> [Material for the task]:

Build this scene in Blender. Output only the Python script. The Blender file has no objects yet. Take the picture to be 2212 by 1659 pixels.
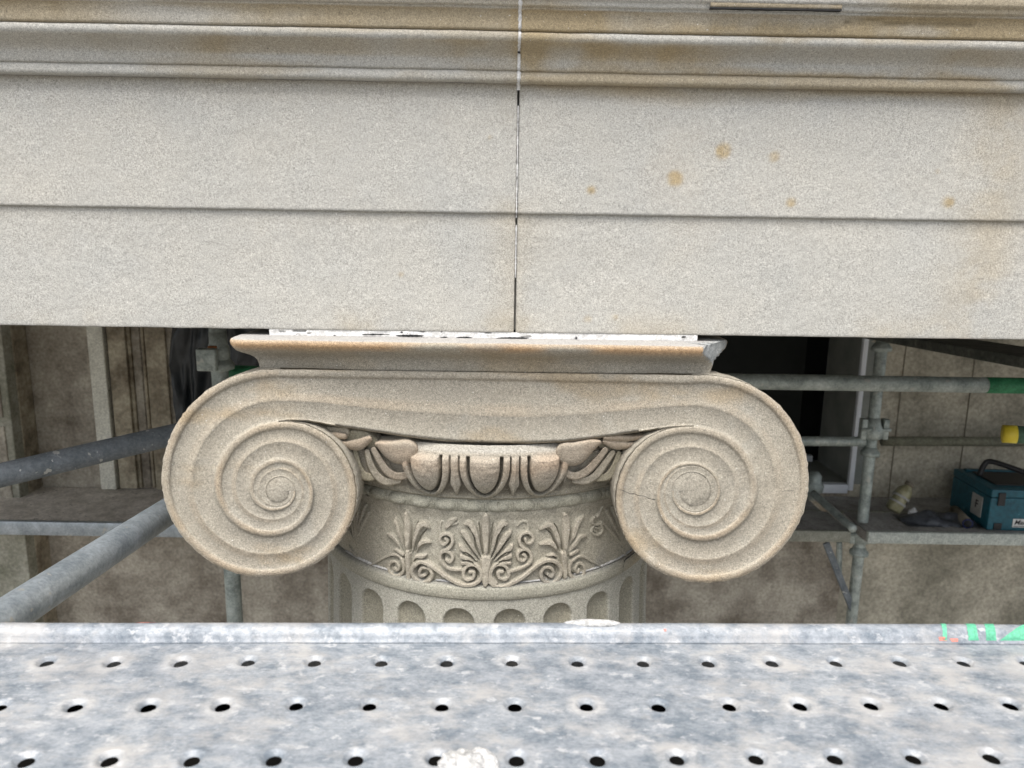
import bpy, math, random
import numpy as np
from mathutils import Matrix, Vector

random.seed(7); rng = np.random.default_rng(7)
sc = bpy.context.scene
COL = sc.collection

# ---------------------------------------------------------------- camera
CZ = 5.0                                   # camera height above the ground
PITCH = math.radians(10.98); ROLL = 0.0155; F = 1598.0; CX, CY = 1106.0, 829.5
YAW = 0.010                                # facade turned very slightly from the camera
fw = np.array([0, math.cos(PITCH), -math.sin(PITCH)])
u0 = np.array([0, math.sin(PITCH), math.cos(PITCH)]); r0 = np.array([1.0, 0, 0])
rt = math.cos(ROLL)*r0 + math.sin(ROLL)*u0
up = -math.sin(ROLL)*r0 + math.cos(ROLL)*u0
cam = bpy.data.cameras.new('camera'); camo = bpy.data.objects.new('camera', cam); COL.objects.link(camo)
cam.sensor_width = 36; cam.lens = 36*F/2212.0
cam.clip_start = 0.02; cam.clip_end = 2000
camo.matrix_world = Matrix(((rt[0], up[0], -fw[0], 0), (rt[1], up[1], -fw[1], 0), (rt[2], up[2], -fw[2], CZ), (0, 0, 0, 1)))
cam.dof.use_dof = True; cam.dof.focus_distance = 1.17; cam.dof.aperture_fstop = 7.5
sc.camera = camo

# ---------------------------------------------------------------- sky, sun, exposure
EL, AZ = math.radians(64), math.radians(196)
w = bpy.data.worlds.new('World'); sc.world = w; w.use_nodes = True
nt = w.node_tree; nt.nodes.clear()
out = nt.nodes.new('ShaderNodeOutputWorld'); bg = nt.nodes.new('ShaderNodeBackground')
sky = nt.nodes.new('ShaderNodeTexSky'); sky.sky_type = 'NISHITA'; sky.sun_disc = False
sky.sun_elevation = EL; sky.sun_rotation = AZ; sky.dust_density = 4.0; sky.air_density = 1.0
hs = nt.nodes.new('ShaderNodeHueSaturation'); hs.inputs['Saturation'].default_value = 0.42
nt.links.new(sky.outputs[0], hs.inputs['Color']); nt.links.new(hs.outputs[0], bg.inputs[0])
bg.inputs[1].default_value = 0.115
nt.links.new(bg.outputs[0], out.inputs[0])
sl = bpy.data.lights.new('sun', 'SUN'); sl.energy = 1.5; sl.angle = math.radians(38); sl.color = (1, .96, .9)
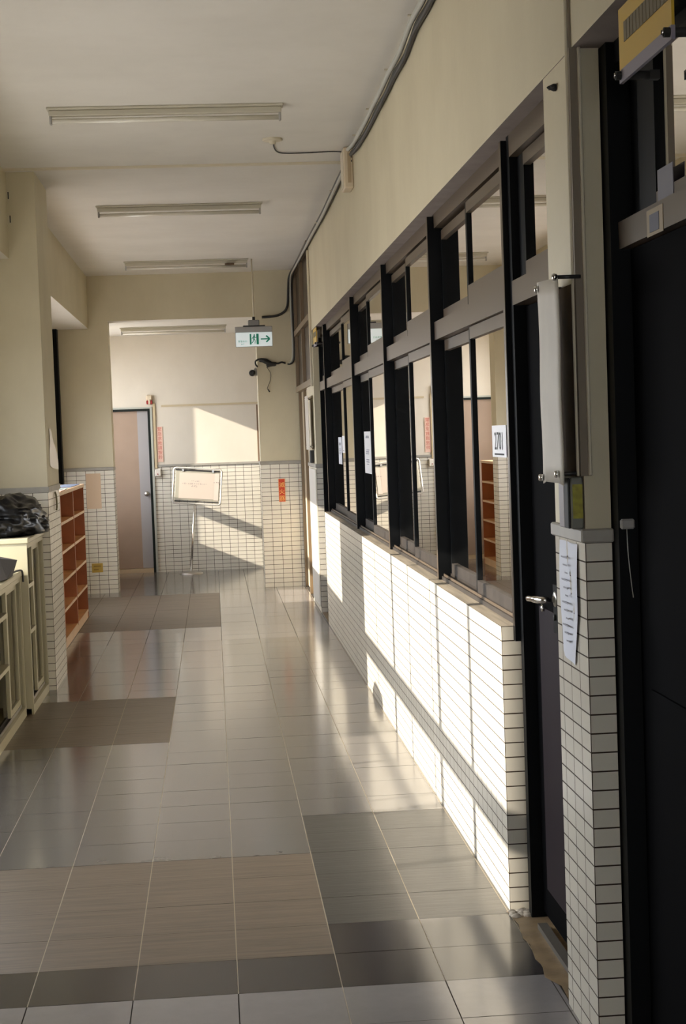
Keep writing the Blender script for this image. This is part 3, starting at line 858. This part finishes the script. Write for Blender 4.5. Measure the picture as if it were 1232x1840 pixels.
# pipe and cables along the ceiling corner
near = [(0.885, 3.0, 3.275), (0.885, 4.6, 3.268), (0.885, 5.6, 3.272), (0.885, 6.25, 3.272), (0.885, 6.6, 3.282), (0.885, 6.8, 3.273), (0.885, 7.05, 3.256), (0.885, 7.45, 3.264), (0.885, 7.82, 3.26), (0.885, 8.2, 3.262), (0.885, 8.65, 3.262), (0.885, 9.3, 3.278), (0.887, 9.72, 3.312)]
farp = [(0.885, 10.0, 3.25), (0.885, 10.2, 3.240), (0.885, 10.75, 3.238), (0.885, 11.4, 3.233), (0.885, 12.2, 3.231), (0.885, 13.5, 3.248), (0.885, 15.1, 3.256), (0.885, 16.2, 3.268), (0.883, 16.70, 3.262), (0.881, 16.83, 3.20), (0.879, 16.865, 3.05), (0.879, 16.872, 2.84), (0.884, 16.875, 2.60), (0.882, 16.875, 2.46), (0.868, 16.875, 2.385), (0.84, 16.875, 2.362)]
def pipe(pts, r, label, clips):
    t = T('grey_pipe', label, 'pipe', tuple(pts[0]))
    P('pipe_body', MB().tube(smooth_path(pts, 4), r, PIPEGREY, n=10), t)
    for y, z in clips:
        P('clip', MB().box(0.868, XR - 0.0005, y - 0.006, y + 0.006, z - 0.002, z + 0.004, PVC), t)
pipe(near, 0.012, 'pale grey pipe sagging along the upper corner, up to the junction box', ((6.6, 3.300), (7.5, 3.285), (8.4, 3.285), (9.2, 3.30)))
pipe(farp, 0.010, 'pale grey pipe from the junction box down the end pier', ((11.0, 3.26), (12.6, 3.255)))
dk = MB()
dk.tube(smooth_path([(0.903, y, z - 0.030) for _, y, z in near], 4), 0.011, CABLE, n=8)
dk.tube(smooth_path([(0.906, y, z - 0.012 + 0.006 * math.sin(y * 7)) for _, y, z in near], 4), 0.008, CABLE, n=8)
tag(P('black_cables', dk), 'black cables tucked under the pipe before the junction box', 'cable')
dk2 = MB()
dk2.tube(smooth_path([(0.893, y, z + 0.032) for _, y, z in farp[:8]] + [(0.872, 16.80, 3.27), (0.858, 16.865, 3.15), (0.848, 16.87, 3.0), (0.835, 16.87, 2.94), (0.80, 16.87, 2.895), (0.72, 16.87, 2.86), (0.57, 16.87, 2.85)], 5), 0.013, CABLE, n=8)
dk2.tube(smooth_path([(0.905, y, z + 0.015) for _, y, z in farp[:8]] + [(0.90, 16.80, 3.24), (0.895, 16.87, 3.0), (0.897, 16.87, 2.7), (0.898, 16.87, 2.48), (0.885, 16.87, 2.38), (0.85, 16.87, 2.35), (0.82, 16.87, 2.352)], 5), 0.008, CABLE, n=8)
tag(P('black_cables', dk2), 'thick black cables curving down onto the end pier', 'cable')
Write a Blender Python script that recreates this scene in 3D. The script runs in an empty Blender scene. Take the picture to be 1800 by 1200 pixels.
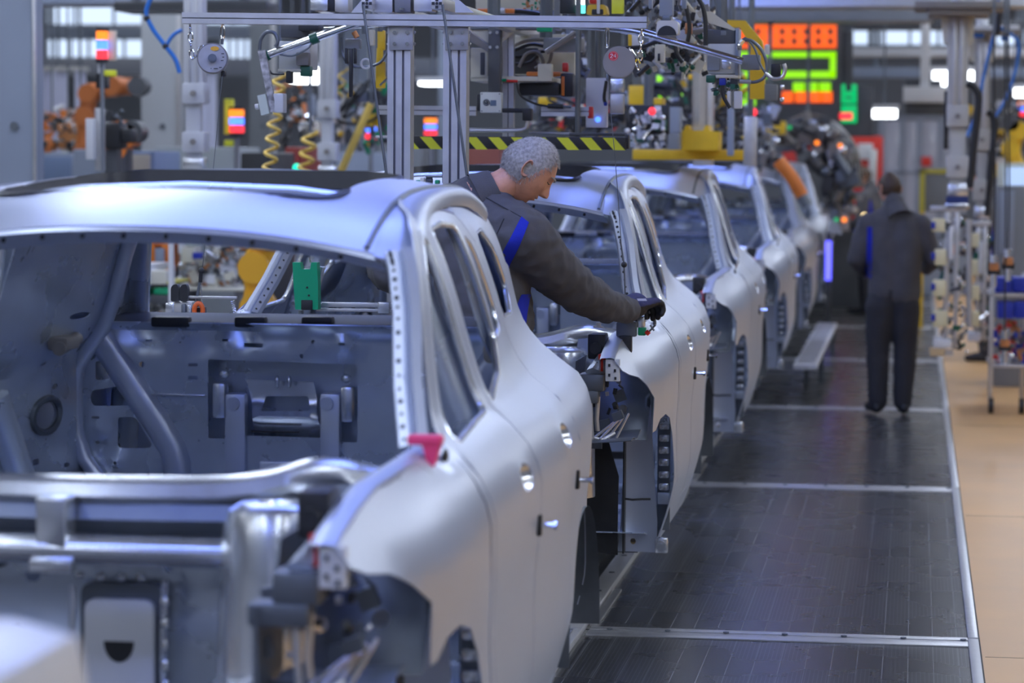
import bpy, bmesh, math, random
from mathutils import Vector, Matrix, noise as mnoise
from mathutils.geometry import delaunay_2d_cdt
random.seed(7)
sc = bpy.context.scene
C = sc.collection

# ------------------------------------------------------------------ camera
FPX = 4876.0                                   # focal length for an 1800 px wide frame
CAMZ = 1.96
YAW, PITCH, ROLL = math.radians(8.2432), math.radians(3.8640), math.radians(0.35)
fw = Vector((-math.sin(YAW)*math.cos(PITCH), math.cos(YAW)*math.cos(PITCH), -math.sin(PITCH)))
rt0 = Vector((math.cos(YAW), math.sin(YAW), 0)); up0 = rt0.cross(fw)
rt = math.cos(ROLL)*rt0 + math.sin(ROLL)*up0
up = -math.sin(ROLL)*rt0 + math.cos(ROLL)*up0
cam_d = bpy.data.cameras.new('camera'); cam = bpy.data.objects.new('camera', cam_d); C.objects.link(cam)
cam.matrix_world = Matrix(((rt.x, up.x, -fw.x, 0), (rt.y, up.y, -fw.y, 0), (rt.z, up.z, -fw.z, CAMZ), (0, 0, 0, 1)))
cam_d.sensor_width = 36.0; cam_d.lens = 36.0*FPX/1800.0
cam_d.clip_start = 0.1; cam_d.clip_end = 200
cam_d.dof.use_dof = True; cam_d.dof.focus_distance = 10.6; cam_d.dof.aperture_fstop = 2.8
sc.camera = cam

# ------------------------------------------------------------------ world, exposure
w = bpy.data.worlds.new('hall_air'); sc.world = w; w.use_nodes = True
w.node_tree.nodes['Background'].inputs[0].default_value = (0.55, 0.60, 0.72, 1)
w.node_tree.nodes['Background'].inputs[1].default_value = 0.03
sc.view_settings.view_transform = 'Standard'; sc.view_settings.look = 'None'
sc.view_settings.gamma = 1.0; sc.view_settings.use_curve_mapping = False
sc.view_settings.exposure = 0.30
sc.cycles.max_bounces = 8

def at(px, py, Y):
    """world point seen at photo pixel (px, py) on the plane at distance Y along the hall"""
    d = fw + rt*((px-900.0)/FPX) + up*((600.0-py)/FPX)
    return Vector((0, 0, CAMZ)) + d*(Y/d.y)

# ------------------------------------------------------------------ materials
MATS = {}
def mat(name, col, metal=0.0, rough=0.5, emit=None, es=1.0, var=0.0, vscale=6.0, bump=0.0, bscale=40.0, alpha=None, coat=0.0, stretch=None):
    if name in MATS: return MATS[name]
    m = bpy.data.materials.new(name); m.use_nodes = True
    nt = m.node_tree; b = nt.nodes['Principled BSDF']
    b.inputs['Base Color'].default_value = (*col, 1); b.inputs['Metallic'].default_value = metal
    b.inputs['Roughness'].default_value = rough
    if coat: b.inputs['Coat Weight'].default_value = coat
    if emit: b.inputs['Emission Color'].default_value = (*emit, 1); b.inputs['Emission Strength'].default_value = es
    if alpha is not None: b.inputs['Alpha'].default_value = alpha
    if var or bump:
        tc = nt.nodes.new('ShaderNodeTexCoord'); mp = nt.nodes.new('ShaderNodeMapping')
        nt.links.new(tc.outputs['Object'], mp.inputs[0])
        if stretch: mp.inputs['Scale'].default_value = stretch
    if var:
        n = nt.nodes.new('ShaderNodeTexNoise'); n.inputs['Scale'].default_value = vscale; n.inputs['Detail'].default_value = 5
        r = nt.nodes.new('ShaderNodeValToRGB'); nt.links.new(mp.outputs[0], n.inputs['Vector'])
        r.color_ramp.elements[0].position = 0.3; r.color_ramp.elements[1].position = 0.7
        r.color_ramp.elements[0].color = (*[max(0, c*(1-var)) for c in col], 1)
        r.color_ramp.elements[1].color = (*[min(1, c*(1+var)) for c in col], 1)
        nt.links.new(n.outputs['Fac'], r.inputs[0]); nt.links.new(r.outputs[0], b.inputs['Base Color'])
        mr = nt.nodes.new('ShaderNodeMapRange'); mr.inputs[3].default_value = max(0.02, rough-0.07); mr.inputs[4].default_value = min(1, rough+0.07)
        nt.links.new(n.outputs['Fac'], mr.inputs[0]); nt.links.new(mr.outputs[0], b.inputs['Roughness'])
    if bump:
        n2 = nt.nodes.new('ShaderNodeTexNoise'); n2.inputs['Scale'].default_value = bscale; n2.inputs['Detail'].default_value = 4
        bp = nt.nodes.new('ShaderNodeBump'); bp.inputs['Strength'].default_value = bump; bp.inputs['Distance'].default_value = 0.01
        nt.links.new(mp.outputs[0], n2.inputs['Vector']); nt.links.new(n2.outputs['Fac'], bp.inputs['Height']); nt.links.new(bp.outputs[0], b.inputs['Normal'])
    MATS[name] = m
    return m
body_m  = mat('zinc_body_sheet', (0.56, 0.61, 0.74), 0.66, 0.38, var=0.03, vscale=3)
inner_m = mat('inner_steel_sheet', (0.54, 0.60, 0.70), 0.65, 0.28, var=0.08, vscale=5)
bright_m= mat('pressed_bright_steel', (0.72, 0.75, 0.80), 0.9, 0.24, var=0.05, vscale=9)
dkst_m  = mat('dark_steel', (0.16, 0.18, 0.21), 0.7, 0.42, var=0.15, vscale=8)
black_m = mat('black_plastic', (0.018, 0.019, 0.022), 0.0, 0.45, var=0.2, vscale=14)
rubber_m= mat('black_rubber', (0.02, 0.02, 0.022), 0.0, 0.6)
alu_m   = mat('aluminium_profile', (0.56, 0.56, 0.57), 0.8, 0.38, var=0.06, vscale=18)
aludk_m = mat('aluminium_groove', (0.20, 0.20, 0.21), 0.7, 0.5)
chrome_m= mat('chrome', (0.85, 0.86, 0.88), 1.0, 0.12)
white_m = mat('white_lacquer', (0.66, 0.67, 0.69), 0.0, 0.35, var=0.03, vscale=4)
cream_m = mat('cream_lacquer', (0.62, 0.60, 0.50), 0.0, 0.45, var=0.05, vscale=6)
grey_m  = mat('grey_lacquer', (0.20, 0.215, 0.24), 0.0, 0.4, var=0.05, vscale=4)
bgrey_m = mat('blue_grey_paint', (0.25, 0.29, 0.37), 0.0, 0.5, var=0.05, vscale=2)
dgrey_m = mat('anthracite_lacquer', (0.075, 0.08, 0.09), 0.0, 0.4, var=0.1, vscale=6)
yel_m   = mat('yellow_paint', (0.78, 0.50, 0.02), 0.0, 0.4, var=0.08, vscale=6)
lime_m  = mat('lime_yellow_film', (0.80, 0.82, 0.04), 0.0, 0.4)
ora_m   = mat('orange_robot_paint', (0.72, 0.20, 0.025), 0.0, 0.4, var=0.1, vscale=5)
red_m   = mat('red_paint', (0.66, 0.03, 0.02), 0.0, 0.4, var=0.08, vscale=5)
pink_m  = mat('pink_rubber', (0.90, 0.06, 0.20), 0.0, 0.45)
grn_m   = mat('green_polyamide', (0.0, 0.30, 0.13), 0.0, 0.4, var=0.06, vscale=8)
dgrn_m  = mat('dark_green_plastic', (0.01, 0.10, 0.06), 0.0, 0.4)
blue_m  = mat('blue_plastic', (0.01, 0.03, 0.36), 0.0, 0.4)
cyanb_m = mat('blue_air_hose', (0.02, 0.16, 0.55), 0.0, 0.35)
tan_m   = mat('tan_wood_pad', (0.55, 0.40, 0.22), 0.0, 0.6, var=0.15, vscale=10)
brass_m = mat('copper_brown_part', (0.55, 0.24, 0.10), 0.6, 0.4)
taupe_m = mat('taupe_cast_housing', (0.24, 0.225, 0.215), 0.3, 0.5, var=0.05, vscale=15)
hose_m  = mat('yellow_coil_hose', (0.72, 0.50, 0.10), 0.0, 0.4)
def emis(name, col, s): return mat(name, (0.02, 0.02, 0.02), 0, 0.4, emit=col, es=s)
lamp_m  = emis('lamp_diffuser', (0.88, 0.93, 1.0), 20.0)
e_or, e_gr, e_red, e_blu = emis('led_orange', (1.0, 0.12, 0.012), 1.1), emis('led_lime', (0.36, 1.0, 0.0), 0.8), emis('led_red', (1.0, 0.03, 0.05), 1.5), emis('led_blue', (0.06, 0.18, 1.0), 2.5)
e_amb, e_green, e_teal, e_wht, e_vio, e_scr = emis('led_amber', (1.0, 0.22, 0.01), 1.6), emis('led_green', (0.0, 0.75, 0.22), 0.6), emis('led_cyan', (0.1, 0.9, 0.8), 2.0), emis('led_white', (0.9, 0.95, 1), 5.0), emis('led_violet_blue', (0.10, 0.10, 1.0), 2.5), emis('screen_glow', (0.45, 0.62, 1.0), 0.9)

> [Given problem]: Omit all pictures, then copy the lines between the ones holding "Write a Blender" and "sc.cycles.max_bounces = 8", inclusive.

> [Task response]:
Write a Blender Python script that recreates this scene in 3D. The script runs in an empty Blender scene. Take the picture to be 1800 by 1200 pixels.
import bpy, bmesh, math, random
from mathutils import Vector, Matrix, noise as mnoise
from mathutils.geometry import delaunay_2d_cdt
random.seed(7)
sc = bpy.context.scene
C = sc.collection

# ------------------------------------------------------------------ camera
FPX = 4876.0                                   # focal length for an 1800 px wide frame
CAMZ = 1.96
YAW, PITCH, ROLL = math.radians(8.2432), math.radians(3.8640), math.radians(0.35)
fw = Vector((-math.sin(YAW)*math.cos(PITCH), math.cos(YAW)*math.cos(PITCH), -math.sin(PITCH)))
rt0 = Vector((math.cos(YAW), math.sin(YAW), 0)); up0 = rt0.cross(fw)
rt = math.cos(ROLL)*rt0 + math.sin(ROLL)*up0
up = -math.sin(ROLL)*rt0 + math.cos(ROLL)*up0
cam_d = bpy.data.cameras.new('camera'); cam = bpy.data.objects.new('camera', cam_d); C.objects.link(cam)
cam.matrix_world = Matrix(((rt.x, up.x, -fw.x, 0), (rt.y, up.y, -fw.y, 0), (rt.z, up.z, -fw.z, CAMZ), (0, 0, 0, 1)))
cam_d.sensor_width = 36.0; cam_d.lens = 36.0*FPX/1800.0
cam_d.clip_start = 0.1; cam_d.clip_end = 200
cam_d.dof.use_dof = True; cam_d.dof.focus_distance = 10.6; cam_d.dof.aperture_fstop = 2.8
sc.camera = cam

# ------------------------------------------------------------------ world, exposure
w = bpy.data.worlds.new('hall_air'); sc.world = w; w.use_nodes = True
w.node_tree.nodes['Background'].inputs[0].default_value = (0.55, 0.60, 0.72, 1)
w.node_tree.nodes['Background'].inputs[1].default_value = 0.03
sc.view_settings.view_transform = 'Standard'; sc.view_settings.look = 'None'
sc.view_settings.gamma = 1.0; sc.view_settings.use_curve_mapping = False
sc.view_settings.exposure = 0.30
sc.cycles.max_bounces = 8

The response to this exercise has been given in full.